Quant aux commerçants des villes et des centres commerciaux, l’économiste dit qu’ils sont en difficulté car « la crise va durer longtemps ». Il prévoit que certains commerçants – surtout les petits – devront mettre la clé sous le paillasson. Quant à certaines grosses enseignes qui opèrent plusieurs magasins dans différentes régions et malls, pour elles non plus, la partie est loin d’être gagnée : « Certaines envisagent la consolidation – en fermant certains magasins qui fonctionnent moins bien, avec quelques licenciements la clé. » Alors que d’autres commerçants préfèrent tout simplement geler leurs projets d’expansion.
Kevin Teeroovengadum souligne que la crise du pouvoir d’achat atteint des niveaux inquiétants avec les consommateurs en difficulté en France, en Allemagne et au Canada notamment. « Il y a des mobilisations, les gens font grève. Imaginez-vous que là-bas les consommateurs sont payés en dollars… et malgré tout, ils sont dans un étau financier. Cela veut dire qu’à Maurice, la situation va encore se détériorer dans les prochaines semaines. »
Pour désamorcer la crise actuelle du pouvoir d’achat, il suggère de réunir les importateurs et « jouer la transparence » en leur demandant de « réduire leurs marges de 20 à 30% ». Il suggère aussi au gouvernement de baisser les taxes sur l’essence et mieux conscientiser les Mauriciens sur l’achat local.

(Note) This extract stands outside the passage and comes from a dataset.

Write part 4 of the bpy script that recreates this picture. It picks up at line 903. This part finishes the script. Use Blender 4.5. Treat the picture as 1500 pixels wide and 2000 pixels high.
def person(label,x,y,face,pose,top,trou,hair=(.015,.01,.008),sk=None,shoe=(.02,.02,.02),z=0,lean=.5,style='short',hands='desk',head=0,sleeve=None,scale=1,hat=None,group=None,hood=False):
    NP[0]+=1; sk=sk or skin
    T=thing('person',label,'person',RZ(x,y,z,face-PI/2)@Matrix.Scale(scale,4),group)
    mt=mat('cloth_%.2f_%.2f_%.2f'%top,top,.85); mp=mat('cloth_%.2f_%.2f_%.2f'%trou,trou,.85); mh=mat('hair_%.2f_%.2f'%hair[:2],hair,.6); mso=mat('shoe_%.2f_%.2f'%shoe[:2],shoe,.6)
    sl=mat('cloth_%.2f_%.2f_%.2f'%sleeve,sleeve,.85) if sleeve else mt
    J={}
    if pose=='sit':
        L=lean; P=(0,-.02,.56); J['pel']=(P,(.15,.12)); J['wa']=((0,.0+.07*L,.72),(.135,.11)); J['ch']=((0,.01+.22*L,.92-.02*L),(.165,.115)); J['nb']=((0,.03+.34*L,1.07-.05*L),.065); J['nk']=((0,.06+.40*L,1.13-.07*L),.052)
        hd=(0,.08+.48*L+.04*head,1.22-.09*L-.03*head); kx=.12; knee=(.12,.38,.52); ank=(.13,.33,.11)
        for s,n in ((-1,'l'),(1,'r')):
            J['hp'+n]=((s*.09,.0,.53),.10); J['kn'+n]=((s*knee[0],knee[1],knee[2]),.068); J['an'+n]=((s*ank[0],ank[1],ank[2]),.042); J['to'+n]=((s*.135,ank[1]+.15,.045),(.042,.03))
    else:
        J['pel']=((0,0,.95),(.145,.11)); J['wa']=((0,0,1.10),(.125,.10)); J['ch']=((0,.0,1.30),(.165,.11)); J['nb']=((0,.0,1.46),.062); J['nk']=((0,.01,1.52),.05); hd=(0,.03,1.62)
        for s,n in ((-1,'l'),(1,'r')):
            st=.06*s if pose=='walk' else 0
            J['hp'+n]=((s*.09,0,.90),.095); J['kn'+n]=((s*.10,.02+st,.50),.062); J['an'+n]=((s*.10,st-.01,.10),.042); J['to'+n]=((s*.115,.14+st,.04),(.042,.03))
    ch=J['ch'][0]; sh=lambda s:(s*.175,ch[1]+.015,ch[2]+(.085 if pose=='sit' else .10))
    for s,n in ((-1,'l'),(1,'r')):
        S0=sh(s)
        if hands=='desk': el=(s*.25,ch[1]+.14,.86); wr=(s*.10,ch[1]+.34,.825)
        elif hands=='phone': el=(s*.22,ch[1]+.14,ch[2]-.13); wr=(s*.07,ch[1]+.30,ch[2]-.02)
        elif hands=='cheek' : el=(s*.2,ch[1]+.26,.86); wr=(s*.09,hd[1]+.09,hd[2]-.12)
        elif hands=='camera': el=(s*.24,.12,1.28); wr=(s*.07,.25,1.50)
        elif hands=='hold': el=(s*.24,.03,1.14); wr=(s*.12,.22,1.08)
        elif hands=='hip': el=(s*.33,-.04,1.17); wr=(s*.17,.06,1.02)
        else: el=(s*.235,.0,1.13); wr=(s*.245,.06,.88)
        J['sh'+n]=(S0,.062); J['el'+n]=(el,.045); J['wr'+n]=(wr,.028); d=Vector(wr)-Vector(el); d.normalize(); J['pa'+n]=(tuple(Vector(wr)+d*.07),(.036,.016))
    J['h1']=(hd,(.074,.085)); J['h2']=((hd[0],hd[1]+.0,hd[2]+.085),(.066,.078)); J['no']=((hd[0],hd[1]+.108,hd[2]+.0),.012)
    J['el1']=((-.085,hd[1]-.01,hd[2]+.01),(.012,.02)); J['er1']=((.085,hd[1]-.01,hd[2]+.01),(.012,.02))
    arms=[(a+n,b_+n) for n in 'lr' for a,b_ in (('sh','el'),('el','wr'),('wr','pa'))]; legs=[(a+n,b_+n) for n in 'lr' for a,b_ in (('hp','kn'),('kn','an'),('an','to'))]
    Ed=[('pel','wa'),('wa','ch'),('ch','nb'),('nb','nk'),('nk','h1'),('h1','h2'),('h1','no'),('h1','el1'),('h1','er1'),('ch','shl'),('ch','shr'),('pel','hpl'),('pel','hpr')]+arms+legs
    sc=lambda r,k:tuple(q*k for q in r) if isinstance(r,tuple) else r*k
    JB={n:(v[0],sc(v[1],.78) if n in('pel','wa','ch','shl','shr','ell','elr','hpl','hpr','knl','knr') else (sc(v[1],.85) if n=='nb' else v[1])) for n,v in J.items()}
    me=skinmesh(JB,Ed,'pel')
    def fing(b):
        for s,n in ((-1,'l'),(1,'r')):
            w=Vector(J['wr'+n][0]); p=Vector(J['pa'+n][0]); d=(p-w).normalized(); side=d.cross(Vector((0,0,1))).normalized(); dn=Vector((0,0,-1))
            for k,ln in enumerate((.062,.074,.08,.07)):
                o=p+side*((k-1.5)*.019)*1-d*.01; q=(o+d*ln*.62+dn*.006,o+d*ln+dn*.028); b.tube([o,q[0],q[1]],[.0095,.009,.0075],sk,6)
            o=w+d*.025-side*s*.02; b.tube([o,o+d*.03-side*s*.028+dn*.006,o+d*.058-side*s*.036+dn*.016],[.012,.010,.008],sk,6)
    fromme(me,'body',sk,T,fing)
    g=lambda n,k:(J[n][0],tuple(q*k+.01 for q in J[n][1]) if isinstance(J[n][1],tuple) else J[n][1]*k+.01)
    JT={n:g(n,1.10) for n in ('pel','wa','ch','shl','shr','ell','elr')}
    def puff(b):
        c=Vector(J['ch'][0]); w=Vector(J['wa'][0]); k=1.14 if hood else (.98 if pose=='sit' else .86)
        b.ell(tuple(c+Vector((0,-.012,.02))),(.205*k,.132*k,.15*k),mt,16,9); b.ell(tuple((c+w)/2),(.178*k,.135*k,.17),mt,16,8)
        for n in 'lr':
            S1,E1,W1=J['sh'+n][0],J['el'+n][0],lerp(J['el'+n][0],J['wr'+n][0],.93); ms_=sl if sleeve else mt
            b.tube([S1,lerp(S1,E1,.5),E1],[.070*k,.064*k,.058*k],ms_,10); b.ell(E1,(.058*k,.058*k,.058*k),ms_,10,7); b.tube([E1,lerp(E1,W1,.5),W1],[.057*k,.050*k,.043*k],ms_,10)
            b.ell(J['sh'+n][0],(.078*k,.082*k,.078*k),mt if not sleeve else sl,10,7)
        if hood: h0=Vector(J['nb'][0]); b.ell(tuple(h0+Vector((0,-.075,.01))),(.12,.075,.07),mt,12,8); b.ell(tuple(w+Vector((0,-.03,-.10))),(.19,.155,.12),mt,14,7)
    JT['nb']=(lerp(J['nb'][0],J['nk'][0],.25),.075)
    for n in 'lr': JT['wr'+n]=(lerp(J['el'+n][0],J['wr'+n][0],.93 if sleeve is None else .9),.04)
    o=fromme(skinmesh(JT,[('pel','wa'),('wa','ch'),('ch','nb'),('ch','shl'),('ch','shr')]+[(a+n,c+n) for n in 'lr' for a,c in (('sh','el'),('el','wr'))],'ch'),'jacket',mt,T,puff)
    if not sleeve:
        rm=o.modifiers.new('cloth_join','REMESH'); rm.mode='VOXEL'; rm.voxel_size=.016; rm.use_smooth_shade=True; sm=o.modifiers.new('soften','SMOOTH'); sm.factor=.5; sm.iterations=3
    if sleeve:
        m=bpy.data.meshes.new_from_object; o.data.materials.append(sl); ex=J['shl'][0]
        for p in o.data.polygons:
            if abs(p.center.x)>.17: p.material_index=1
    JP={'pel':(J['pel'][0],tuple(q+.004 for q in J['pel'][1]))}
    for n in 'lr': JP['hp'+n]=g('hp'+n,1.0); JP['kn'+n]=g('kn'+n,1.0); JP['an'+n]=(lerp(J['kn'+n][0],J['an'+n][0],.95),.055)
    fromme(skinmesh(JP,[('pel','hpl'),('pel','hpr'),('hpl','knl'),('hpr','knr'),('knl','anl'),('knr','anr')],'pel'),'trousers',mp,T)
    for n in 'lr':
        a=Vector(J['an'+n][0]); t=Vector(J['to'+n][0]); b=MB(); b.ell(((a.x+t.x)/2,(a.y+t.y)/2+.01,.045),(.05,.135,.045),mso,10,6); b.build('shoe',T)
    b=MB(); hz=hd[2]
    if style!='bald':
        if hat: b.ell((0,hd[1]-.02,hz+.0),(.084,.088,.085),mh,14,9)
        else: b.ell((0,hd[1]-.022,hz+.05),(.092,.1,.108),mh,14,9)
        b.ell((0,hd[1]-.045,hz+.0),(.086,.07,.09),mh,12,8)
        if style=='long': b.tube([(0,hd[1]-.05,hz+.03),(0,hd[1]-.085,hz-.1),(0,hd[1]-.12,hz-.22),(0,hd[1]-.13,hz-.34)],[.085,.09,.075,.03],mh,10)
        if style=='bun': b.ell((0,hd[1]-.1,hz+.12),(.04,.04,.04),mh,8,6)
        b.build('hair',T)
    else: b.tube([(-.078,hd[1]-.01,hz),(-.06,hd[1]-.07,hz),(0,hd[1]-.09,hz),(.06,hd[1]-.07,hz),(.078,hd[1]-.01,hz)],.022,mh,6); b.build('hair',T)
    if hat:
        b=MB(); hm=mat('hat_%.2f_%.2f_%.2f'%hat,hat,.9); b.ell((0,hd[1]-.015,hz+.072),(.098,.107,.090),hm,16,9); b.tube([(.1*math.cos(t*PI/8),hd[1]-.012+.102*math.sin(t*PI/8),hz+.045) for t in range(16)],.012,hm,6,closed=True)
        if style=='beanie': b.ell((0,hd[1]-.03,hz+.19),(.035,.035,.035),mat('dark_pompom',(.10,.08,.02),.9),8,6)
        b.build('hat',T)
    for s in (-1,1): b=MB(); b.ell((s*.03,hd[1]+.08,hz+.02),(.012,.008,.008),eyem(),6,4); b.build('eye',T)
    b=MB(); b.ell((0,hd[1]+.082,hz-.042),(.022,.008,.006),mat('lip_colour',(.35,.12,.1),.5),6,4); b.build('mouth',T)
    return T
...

Les sorties supprimées pour économiser sur le carburant
Avec les difficultés actuelles, de nombreux consommateurs préfèrent limiter carrément leurs sorties familiales dans les magasins, malls et ailleurs, question d’économiser sur leur facture de carburant. « C’est l’hiver, mais de toute façon, nous sortons très peu car nous devons éviter les dépenses inutiles en ce moment », confie un automobiliste. Beaucoup de familles réduisent leurs trajets en voiture et suppriment carrément leurs sorties aux magasins. Une étude de l’Office for National Statistics (ONS) publiée récemment dans la presse étrangère a, d’ailleurs, montré que 45% des automobilistes britanniques « have cut back on non-essential journeys in a vehicle amid soaring fuel prices ».